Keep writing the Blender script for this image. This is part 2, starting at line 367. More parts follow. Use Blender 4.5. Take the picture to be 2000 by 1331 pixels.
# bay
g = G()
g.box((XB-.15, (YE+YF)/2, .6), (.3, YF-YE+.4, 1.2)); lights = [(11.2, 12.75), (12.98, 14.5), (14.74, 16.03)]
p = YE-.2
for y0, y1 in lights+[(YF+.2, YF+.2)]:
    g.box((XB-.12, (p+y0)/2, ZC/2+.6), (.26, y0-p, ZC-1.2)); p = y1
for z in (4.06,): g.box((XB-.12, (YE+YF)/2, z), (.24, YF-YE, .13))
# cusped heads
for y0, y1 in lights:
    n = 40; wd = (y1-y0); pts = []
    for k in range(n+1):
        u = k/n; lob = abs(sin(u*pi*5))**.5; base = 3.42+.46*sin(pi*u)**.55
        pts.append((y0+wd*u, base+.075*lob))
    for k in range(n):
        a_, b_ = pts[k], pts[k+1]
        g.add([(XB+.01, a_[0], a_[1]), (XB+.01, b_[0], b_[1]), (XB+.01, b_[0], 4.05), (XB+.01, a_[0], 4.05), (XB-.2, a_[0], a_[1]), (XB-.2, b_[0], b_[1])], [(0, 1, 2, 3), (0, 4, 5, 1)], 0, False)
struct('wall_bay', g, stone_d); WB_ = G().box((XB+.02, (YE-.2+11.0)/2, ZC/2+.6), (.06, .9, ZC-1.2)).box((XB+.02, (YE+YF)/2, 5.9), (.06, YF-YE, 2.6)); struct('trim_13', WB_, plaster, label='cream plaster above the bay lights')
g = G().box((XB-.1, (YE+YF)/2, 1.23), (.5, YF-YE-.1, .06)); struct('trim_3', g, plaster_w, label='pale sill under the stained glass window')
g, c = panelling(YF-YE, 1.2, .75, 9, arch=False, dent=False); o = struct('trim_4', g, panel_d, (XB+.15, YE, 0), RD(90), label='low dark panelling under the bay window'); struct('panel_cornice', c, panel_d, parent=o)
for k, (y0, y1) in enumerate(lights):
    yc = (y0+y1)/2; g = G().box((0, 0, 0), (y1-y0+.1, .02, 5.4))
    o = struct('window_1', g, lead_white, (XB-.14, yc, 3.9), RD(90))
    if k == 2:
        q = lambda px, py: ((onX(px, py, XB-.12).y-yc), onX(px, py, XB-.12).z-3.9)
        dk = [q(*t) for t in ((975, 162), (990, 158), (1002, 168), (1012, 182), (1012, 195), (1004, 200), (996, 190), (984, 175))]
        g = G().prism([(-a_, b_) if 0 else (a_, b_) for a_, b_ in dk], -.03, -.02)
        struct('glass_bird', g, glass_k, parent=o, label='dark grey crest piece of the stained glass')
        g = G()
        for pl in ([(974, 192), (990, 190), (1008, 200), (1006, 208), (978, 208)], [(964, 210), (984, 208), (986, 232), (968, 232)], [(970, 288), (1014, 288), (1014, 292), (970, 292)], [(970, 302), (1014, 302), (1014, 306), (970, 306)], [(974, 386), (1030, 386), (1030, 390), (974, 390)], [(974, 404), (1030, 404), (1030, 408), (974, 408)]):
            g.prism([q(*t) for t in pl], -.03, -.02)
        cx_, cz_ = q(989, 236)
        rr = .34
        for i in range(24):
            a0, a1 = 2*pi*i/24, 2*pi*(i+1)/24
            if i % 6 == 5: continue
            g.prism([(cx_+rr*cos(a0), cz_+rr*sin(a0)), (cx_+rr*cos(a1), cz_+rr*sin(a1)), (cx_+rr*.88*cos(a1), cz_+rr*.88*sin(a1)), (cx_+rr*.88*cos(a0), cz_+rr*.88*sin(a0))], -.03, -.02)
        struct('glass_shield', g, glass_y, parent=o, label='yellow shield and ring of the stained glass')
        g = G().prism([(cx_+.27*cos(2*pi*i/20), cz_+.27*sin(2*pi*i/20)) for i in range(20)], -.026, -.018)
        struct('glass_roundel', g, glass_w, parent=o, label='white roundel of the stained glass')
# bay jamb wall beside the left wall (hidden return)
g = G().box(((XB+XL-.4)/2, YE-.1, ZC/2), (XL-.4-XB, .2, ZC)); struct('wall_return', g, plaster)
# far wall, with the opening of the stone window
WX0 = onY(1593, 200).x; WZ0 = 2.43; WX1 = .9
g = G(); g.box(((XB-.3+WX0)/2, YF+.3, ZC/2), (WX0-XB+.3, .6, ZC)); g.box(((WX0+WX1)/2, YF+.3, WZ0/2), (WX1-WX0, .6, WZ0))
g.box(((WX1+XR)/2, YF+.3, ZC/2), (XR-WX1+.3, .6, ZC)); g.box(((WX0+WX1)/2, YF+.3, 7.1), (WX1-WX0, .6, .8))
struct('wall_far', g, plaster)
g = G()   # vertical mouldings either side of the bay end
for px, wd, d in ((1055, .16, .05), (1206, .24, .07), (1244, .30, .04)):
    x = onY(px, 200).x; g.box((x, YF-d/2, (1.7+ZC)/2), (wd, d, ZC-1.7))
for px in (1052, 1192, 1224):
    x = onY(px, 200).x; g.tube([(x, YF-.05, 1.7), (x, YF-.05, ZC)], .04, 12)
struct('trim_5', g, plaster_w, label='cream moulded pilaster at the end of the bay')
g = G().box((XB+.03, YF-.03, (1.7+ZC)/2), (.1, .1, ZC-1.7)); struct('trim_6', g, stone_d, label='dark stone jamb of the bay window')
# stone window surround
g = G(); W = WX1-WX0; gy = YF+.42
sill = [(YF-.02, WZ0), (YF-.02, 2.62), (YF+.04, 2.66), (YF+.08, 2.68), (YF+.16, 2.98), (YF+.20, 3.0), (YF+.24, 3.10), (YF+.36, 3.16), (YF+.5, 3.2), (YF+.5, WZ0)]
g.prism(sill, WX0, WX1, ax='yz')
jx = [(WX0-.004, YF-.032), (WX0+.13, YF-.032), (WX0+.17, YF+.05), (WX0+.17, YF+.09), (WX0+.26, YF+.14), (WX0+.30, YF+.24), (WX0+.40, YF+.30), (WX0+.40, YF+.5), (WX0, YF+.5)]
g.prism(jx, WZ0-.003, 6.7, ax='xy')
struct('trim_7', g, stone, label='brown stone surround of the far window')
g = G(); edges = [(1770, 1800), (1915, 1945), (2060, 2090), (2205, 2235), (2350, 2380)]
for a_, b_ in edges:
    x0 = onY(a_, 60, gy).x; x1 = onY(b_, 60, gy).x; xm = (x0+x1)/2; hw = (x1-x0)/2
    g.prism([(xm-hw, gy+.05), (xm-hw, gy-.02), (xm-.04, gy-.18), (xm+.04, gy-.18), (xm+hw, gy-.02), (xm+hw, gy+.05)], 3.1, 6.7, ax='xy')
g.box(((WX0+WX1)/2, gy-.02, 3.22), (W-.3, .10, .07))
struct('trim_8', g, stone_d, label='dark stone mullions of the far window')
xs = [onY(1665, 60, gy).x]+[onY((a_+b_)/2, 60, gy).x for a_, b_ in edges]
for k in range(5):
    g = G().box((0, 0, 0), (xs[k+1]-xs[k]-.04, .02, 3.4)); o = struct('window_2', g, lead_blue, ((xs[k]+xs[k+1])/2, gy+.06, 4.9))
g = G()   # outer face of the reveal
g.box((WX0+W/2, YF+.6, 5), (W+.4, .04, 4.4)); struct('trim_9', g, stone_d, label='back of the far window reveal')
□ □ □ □
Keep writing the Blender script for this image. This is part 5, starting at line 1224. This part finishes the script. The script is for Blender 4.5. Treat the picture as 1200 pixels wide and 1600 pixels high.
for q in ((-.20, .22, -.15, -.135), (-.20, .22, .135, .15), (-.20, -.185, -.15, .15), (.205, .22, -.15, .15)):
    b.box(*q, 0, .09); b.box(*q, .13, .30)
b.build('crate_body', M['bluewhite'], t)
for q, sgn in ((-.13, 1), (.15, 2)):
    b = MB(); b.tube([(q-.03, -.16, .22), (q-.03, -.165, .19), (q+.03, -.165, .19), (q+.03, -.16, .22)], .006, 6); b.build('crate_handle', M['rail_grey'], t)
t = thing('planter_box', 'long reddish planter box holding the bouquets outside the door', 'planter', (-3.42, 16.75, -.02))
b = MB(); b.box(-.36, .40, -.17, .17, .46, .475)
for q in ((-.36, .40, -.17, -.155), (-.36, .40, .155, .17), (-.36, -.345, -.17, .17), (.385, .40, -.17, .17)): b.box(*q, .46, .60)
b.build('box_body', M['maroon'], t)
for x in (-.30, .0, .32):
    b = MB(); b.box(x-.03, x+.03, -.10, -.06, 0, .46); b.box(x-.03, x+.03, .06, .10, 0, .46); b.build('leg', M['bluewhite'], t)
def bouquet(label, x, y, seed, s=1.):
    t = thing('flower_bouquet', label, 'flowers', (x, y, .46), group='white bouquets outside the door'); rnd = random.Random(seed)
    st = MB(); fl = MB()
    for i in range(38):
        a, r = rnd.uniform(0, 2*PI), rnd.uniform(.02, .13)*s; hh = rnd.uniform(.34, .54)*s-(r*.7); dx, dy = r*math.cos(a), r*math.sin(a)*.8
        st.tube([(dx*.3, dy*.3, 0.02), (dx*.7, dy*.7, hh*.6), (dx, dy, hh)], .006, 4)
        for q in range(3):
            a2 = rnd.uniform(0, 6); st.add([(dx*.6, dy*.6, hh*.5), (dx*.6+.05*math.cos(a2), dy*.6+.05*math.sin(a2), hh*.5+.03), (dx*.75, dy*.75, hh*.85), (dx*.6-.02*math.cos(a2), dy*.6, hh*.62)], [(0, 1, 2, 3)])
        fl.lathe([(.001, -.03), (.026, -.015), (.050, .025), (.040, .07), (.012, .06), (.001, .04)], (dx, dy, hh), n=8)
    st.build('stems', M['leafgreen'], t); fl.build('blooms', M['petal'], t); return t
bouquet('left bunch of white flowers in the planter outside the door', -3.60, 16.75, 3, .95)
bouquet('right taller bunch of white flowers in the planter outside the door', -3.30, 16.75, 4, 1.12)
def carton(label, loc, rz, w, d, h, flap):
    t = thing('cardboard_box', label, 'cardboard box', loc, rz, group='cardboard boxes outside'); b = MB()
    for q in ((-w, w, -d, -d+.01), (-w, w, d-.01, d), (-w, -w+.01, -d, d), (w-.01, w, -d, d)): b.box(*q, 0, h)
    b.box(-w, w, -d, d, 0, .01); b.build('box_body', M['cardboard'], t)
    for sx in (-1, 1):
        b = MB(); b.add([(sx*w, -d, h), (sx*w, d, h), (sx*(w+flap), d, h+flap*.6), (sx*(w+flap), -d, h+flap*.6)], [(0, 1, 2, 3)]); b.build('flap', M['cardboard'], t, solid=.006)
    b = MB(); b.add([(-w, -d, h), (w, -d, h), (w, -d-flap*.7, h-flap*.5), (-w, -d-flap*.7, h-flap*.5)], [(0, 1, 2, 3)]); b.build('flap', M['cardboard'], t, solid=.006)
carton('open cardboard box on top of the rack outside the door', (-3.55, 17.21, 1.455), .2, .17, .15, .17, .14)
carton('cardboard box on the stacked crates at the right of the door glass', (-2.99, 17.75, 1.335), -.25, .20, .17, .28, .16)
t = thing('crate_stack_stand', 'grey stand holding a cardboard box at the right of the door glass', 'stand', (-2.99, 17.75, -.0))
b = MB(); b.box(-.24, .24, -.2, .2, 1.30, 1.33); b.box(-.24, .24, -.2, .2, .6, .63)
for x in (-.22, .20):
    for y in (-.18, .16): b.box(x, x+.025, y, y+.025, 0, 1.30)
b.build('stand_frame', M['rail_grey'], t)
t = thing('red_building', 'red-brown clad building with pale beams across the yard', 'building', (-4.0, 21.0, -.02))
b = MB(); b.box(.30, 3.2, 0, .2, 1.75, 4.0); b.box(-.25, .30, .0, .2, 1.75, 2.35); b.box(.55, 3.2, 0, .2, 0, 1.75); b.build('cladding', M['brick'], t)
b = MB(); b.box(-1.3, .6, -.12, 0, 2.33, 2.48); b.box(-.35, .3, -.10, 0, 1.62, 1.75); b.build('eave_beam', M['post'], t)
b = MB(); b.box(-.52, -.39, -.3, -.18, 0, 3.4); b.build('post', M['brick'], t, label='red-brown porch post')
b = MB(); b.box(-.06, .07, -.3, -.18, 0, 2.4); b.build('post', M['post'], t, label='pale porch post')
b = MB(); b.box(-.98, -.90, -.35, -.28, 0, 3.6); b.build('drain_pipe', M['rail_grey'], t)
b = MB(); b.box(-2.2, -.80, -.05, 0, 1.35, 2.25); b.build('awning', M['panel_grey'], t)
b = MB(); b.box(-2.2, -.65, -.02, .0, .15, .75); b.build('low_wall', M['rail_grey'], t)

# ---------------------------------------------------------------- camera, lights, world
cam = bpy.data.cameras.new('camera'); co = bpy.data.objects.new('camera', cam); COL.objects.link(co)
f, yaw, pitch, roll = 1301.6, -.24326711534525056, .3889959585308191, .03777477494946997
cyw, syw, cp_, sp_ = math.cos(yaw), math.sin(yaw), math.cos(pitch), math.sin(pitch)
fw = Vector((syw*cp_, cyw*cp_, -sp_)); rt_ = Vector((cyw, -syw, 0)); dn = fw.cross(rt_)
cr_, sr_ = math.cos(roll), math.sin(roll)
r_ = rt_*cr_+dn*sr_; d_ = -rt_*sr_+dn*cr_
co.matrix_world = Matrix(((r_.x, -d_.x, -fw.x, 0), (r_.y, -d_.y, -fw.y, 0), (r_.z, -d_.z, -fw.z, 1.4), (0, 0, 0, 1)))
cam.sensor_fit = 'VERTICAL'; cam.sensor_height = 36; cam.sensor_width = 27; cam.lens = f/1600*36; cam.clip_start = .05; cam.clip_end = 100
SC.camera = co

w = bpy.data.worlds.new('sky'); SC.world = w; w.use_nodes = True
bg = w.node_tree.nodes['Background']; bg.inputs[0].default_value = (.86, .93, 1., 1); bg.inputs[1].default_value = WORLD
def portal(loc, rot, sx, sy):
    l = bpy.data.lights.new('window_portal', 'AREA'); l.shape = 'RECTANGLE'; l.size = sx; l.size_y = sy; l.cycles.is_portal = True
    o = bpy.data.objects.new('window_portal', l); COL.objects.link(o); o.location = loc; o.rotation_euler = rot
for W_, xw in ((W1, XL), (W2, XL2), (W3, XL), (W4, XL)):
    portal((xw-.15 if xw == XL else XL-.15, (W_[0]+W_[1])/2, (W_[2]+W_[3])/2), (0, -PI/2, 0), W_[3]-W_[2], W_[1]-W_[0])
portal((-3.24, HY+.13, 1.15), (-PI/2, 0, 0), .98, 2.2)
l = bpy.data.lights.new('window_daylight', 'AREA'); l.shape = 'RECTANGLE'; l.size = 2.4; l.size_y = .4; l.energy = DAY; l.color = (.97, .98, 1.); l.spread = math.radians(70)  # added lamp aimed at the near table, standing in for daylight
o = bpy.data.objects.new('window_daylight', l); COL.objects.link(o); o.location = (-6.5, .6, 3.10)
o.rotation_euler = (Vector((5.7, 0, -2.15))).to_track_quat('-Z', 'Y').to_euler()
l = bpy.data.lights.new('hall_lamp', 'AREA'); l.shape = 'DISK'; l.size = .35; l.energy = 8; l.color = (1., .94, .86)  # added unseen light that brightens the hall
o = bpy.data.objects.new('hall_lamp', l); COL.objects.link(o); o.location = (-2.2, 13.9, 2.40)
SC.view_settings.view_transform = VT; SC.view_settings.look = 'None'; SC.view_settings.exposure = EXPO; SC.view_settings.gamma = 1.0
□ □ □ □
• STATED TASK
Repeat exactly the lines running from the one with "by 1331 pixels." through the one with "g = G().box((XB-.1, (YE+YF)/2, 1.23), (.5, YF-YE-.1, .06));", both included.

• WRITTEN ANSWER
Keep writing the Blender script for this image. This is part 2, starting at line 367. More parts follow. Use Blender 4.5. Take the picture to be 2000 by 1331 pixels.
# bay
g = G()
g.box((XB-.15, (YE+YF)/2, .6), (.3, YF-YE+.4, 1.2)); lights = [(11.2, 12.75), (12.98, 14.5), (14.74, 16.03)]
p = YE-.2
for y0, y1 in lights+[(YF+.2, YF+.2)]:
    g.box((XB-.12, (p+y0)/2, ZC/2+.6), (.26, y0-p, ZC-1.2)); p = y1
for z in (4.06,): g.box((XB-.12, (YE+YF)/2, z), (.24, YF-YE, .13))
# cusped heads
for y0, y1 in lights:
    n = 40; wd = (y1-y0); pts = []
    for k in range(n+1):
        u = k/n; lob = abs(sin(u*pi*5))**.5; base = 3.42+.46*sin(pi*u)**.55
        pts.append((y0+wd*u, base+.075*lob))
    for k in range(n):
        a_, b_ = pts[k], pts[k+1]
        g.add([(XB+.01, a_[0], a_[1]), (XB+.01, b_[0], b_[1]), (XB+.01, b_[0], 4.05), (XB+.01, a_[0], 4.05), (XB-.2, a_[0], a_[1]), (XB-.2, b_[0], b_[1])], [(0, 1, 2, 3), (0, 4, 5, 1)], 0, False)
struct('wall_bay', g, stone_d); WB_ = G().box((XB+.02, (YE-.2+11.0)/2, ZC/2+.6), (.06, .9, ZC-1.2)).box((XB+.02, (YE+YF)/2, 5.9), (.06, YF-YE, 2.6)); struct('trim_13', WB_, plaster, label='cream plaster above the bay lights')
g = G().box((XB-.1, (YE+YF)/2, 1.23), (.5, YF-YE-.1, .06)); struct('trim_3', g, plaster_w, label='pale sill under the stained glass window')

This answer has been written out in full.